Additionally, or alternatively, it is contemplated that at least a portion of the residue gas compressor discharge can be cooled to supply the reboiler duties of the demethanizer and deethanizer. With respect to the heat exchanger configurations, it should be recognized that the use of side reboilers to supply feed gas and residue gas cooling and deethanizer reflux condenser duty will minimize total power requirement for ethane recovery. Therefore, propane refrigeration can be minimized or even eliminated, which affords significant cost savings compared to known processes. Consequently, it should be noted that in the use of two turboexpanders coupled to the demethanizer and deethanizer operation allows stripping of CO2, reducing CO2 freezing, and eliminating or minimizing propane refrigeration in the ethane recovery process, which in turn lowers power consumption and improves the ethane recovery. Further aspects and contemplations suitable for the present inventive subject matter are described in our International patent application with the serial number PCT/US04/32788 and U.S. Pat. No. 7,051,553, both of which are incorporated by reference herein.

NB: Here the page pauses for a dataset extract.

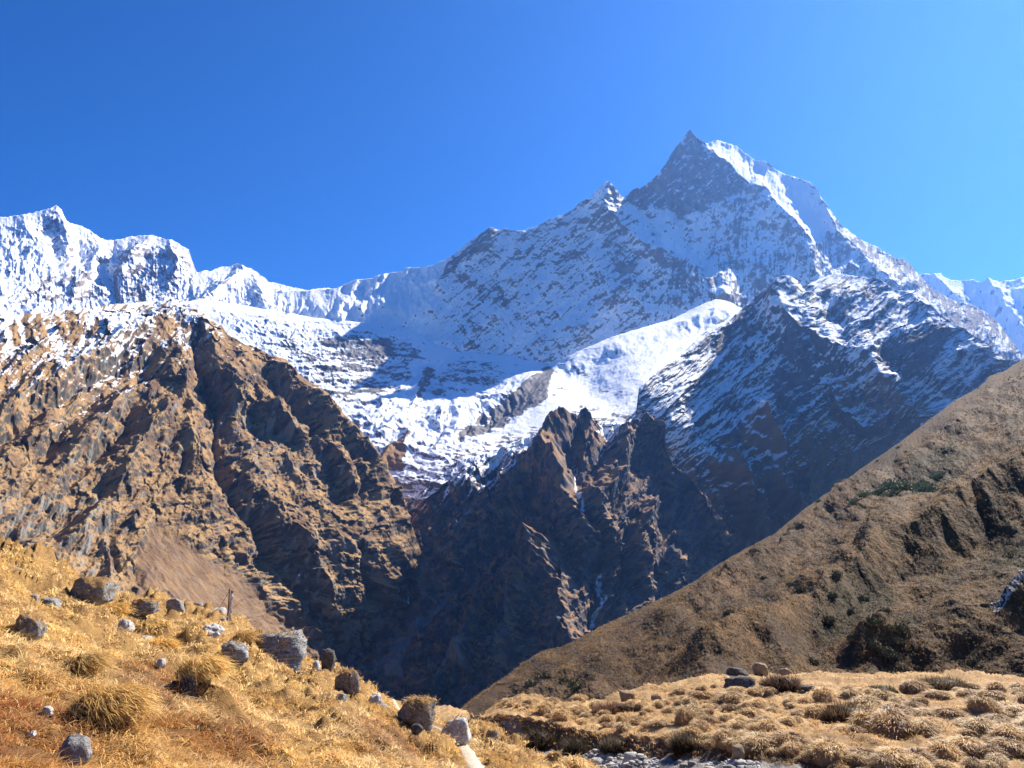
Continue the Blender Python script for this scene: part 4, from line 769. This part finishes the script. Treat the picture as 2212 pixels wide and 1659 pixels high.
boulder(BL, 412, 1284, 436, 1298, M_grey, 'small grey stone on the skyline left of the pole', 35, sub=3)
boulder(BL, 456, 1294, 485, 1312, M_white, 'pale stone on the skyline at the foot of the pole', 36, sub=3, rough=.09)
boulder(BL, 116, 1574, 182, 1642, M_grey, 'angular grey rock with a pale lichen top, nearest to the viewer', 37, rough=.035, planes=9)
boulder(BL, 84, 1544, 110, 1566, M_white, 'fist sized white stone above the nearest grey rock', 38, sub=3)
boulder(BL, 52, 1576, 74, 1587, M_white, 'small flat white stone left of the nearest grey rock', 39, sub=3)
boulder(BL, 160, 1428, 186, 1480, M_grey, 'upright grey stone beside a tall grass tuft', 40, rough=.07, cap=(160, .5, -1))
boulder(BL, 334, 1431, 354, 1451, M_white, 'lone white stone above the rusty grass', 41, sub=3)
boulder(BL, 385, 1466, 420, 1516, M_dark, 'dark narrow stone hidden under drooping grass', 42, rough=.06, cap=(420, .6))
boulder(BL, 858, 1520, 938, 1588, M_moss, 'big grass topped boulder on the left of the path, dark in front', 43, rough=.06, cap=(800, .6, 1, (.40, .26, .10)))
boulder(BL, 951, 1562, 1020, 1614, M_white, 'grassy boulder with a bright white right face beside the path', 44, rough=.06, planes=8, cap=(620, .6, -1, (.40, .26, .10)))
boulder(BL, 790, 1494, 824, 1524, M_white, 'cracked pale rock on the hill crest near the far path', 45, strata=1, rough=.12)
boulder(BL, 804, 1519, 836, 1533, M_grey, 'flat grey slab in front of the cracked pale rock', 46, sub=3)
boulder(BL, 722, 1515, 746, 1531, M_grey, 'small flat grey slab alone in the lower grass', 47, sub=3)
boulder(BL, 858, 1586, 880, 1604, M_dark, 'small brown stone in front of the big grass topped boulder', 48, sub=3)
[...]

Thus, specific embodiments and applications of ethane recovery configurations and methods therefor have been disclosed. It should be apparent, however, to those skilled in the art that many more modifications besides those already described are possible without departing from the inventive concepts herein. The inventive subject matter, therefore, is not to be restricted except in the spirit of the present disclosure. Moreover, in interpreting the specification and contemplated claims, all terms should be interpreted in the broadest possible manner consistent with the context. In particular, the terms “comprises” and “comprising” should be interpreted as referring to elements, components, or steps in a non-exclusive manner, indicating that the referenced elements, components, or steps may be present, or utilized, or combined with other elements, components, or steps that are not expressly referenced. Furthermore, where a definition or use of a term in a reference, which is incorporated by reference herein is inconsistent or contrary to the definition of that term provided herein, the definition of that term provided herein applies and the definition of that term in the reference does not apply.